Nowadays, social media has become one of the primary ways people get news, share their thoughts and connect with people around the world. And according to Pew Research Center, 72% of the American public uses some sort of social media platform.

In some ways, the rise of social media can be both a blessing and a curse for employers. It allows businesses to connect directly with their consumer base. However, how employees use social media also places employers at a great risk that they must prepare for proactively.

Is it necessary to create a social media policy?

The risk that social media poses to businesses leads many employers to question if they need a social media policy for their employees to address these issues. In this day and age, the answer to that question is certainly yes.

Even posts on an employee’s personal account could put a business’s reputation, brand and security at risk, such as:

  • Harassing or discriminatory posts creating a hostile work environment
  • Posts violating a confidentiality agreement or other terms of their contract
  • Posts where employees act as an improper spokesperson for the company

Employers could also be held liable for offensive posts if they were aware of them through social media or other employees’ reports.

Therefore, a social media policy is essential to protect the business and prevent potential legal issues from developing.

What should employers consider in such a policy?

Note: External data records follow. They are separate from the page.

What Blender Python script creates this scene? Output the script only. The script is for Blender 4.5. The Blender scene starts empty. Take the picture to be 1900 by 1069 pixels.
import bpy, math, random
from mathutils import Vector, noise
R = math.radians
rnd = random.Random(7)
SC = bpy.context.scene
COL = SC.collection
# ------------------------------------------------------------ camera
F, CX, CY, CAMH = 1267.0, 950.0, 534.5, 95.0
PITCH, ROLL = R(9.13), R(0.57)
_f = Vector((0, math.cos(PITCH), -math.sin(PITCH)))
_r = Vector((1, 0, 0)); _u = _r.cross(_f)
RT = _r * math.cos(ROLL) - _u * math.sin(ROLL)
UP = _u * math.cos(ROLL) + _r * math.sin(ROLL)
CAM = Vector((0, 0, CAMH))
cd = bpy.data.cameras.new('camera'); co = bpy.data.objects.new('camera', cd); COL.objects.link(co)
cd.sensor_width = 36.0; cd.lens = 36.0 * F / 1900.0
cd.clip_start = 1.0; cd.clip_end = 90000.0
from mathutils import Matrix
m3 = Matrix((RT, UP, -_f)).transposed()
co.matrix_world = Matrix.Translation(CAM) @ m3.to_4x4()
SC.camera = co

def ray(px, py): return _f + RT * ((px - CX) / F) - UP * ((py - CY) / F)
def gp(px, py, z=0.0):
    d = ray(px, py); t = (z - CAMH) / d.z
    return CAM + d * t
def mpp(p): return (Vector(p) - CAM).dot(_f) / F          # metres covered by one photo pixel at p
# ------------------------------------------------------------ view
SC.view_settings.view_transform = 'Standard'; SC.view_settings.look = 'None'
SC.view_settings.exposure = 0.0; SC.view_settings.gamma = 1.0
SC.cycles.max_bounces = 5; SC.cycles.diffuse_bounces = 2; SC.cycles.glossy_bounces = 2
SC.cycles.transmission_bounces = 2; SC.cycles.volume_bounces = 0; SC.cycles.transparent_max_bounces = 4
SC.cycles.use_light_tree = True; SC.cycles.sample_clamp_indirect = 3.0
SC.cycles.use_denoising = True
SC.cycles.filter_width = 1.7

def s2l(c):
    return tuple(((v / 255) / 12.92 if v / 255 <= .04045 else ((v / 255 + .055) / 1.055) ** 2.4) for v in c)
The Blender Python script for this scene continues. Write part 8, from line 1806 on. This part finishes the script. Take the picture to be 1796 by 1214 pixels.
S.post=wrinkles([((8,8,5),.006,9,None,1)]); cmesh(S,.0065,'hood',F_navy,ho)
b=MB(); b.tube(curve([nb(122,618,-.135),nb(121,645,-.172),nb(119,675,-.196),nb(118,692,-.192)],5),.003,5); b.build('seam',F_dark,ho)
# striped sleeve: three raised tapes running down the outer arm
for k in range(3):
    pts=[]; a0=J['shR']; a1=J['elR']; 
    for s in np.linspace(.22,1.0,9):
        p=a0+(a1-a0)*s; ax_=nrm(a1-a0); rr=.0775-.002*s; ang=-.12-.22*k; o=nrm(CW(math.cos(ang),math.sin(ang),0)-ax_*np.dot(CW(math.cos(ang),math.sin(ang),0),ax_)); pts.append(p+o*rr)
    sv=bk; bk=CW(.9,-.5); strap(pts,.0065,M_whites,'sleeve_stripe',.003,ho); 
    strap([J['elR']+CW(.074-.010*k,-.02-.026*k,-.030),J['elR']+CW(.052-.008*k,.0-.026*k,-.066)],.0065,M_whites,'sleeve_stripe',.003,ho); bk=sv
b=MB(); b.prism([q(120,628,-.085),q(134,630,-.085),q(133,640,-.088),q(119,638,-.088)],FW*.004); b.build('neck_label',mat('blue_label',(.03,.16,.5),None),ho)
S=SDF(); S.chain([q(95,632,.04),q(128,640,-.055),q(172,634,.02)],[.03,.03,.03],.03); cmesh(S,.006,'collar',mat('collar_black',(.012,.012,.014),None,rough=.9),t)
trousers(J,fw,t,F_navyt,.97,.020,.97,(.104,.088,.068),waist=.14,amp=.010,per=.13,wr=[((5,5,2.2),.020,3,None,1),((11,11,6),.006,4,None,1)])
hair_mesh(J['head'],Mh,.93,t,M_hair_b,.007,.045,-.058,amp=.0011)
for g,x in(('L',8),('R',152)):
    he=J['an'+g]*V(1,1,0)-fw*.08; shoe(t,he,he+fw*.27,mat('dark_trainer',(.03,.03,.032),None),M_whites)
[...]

As an employer, you must strike a careful balance when creating a social media policy. So, here are a few critical things to consider:

  • Be direct: Make it clear to your employees what kind of posts or social media activity you will not tolerate, such as harassing language or discussing business operations online. Emphasize the business’s values when addressing the expectations of employees’ online behavior.
  • Create other avenues: In the language of the policy, you should remind and encourage employees to bring their concerns or complaints to you. This helps to prevent employees from airing their grievances on social media.
  • Know the law: The National Labor Relations Act (NLRA) and California law allow employees to communicate about their employment – including in social media posts. You should take time to understand what kind of posts the law allows, as well as the ones for which you could be liable.
  • Consult an attorney: It is beneficial to have an experienced business attorney review your social media policy to make sure it is effective, complies with all the relevant laws and does not violate an employee’s rights.

As social media changes the world, you must constantly review and revise your policy to make sure it successfully protects the business in the digital age.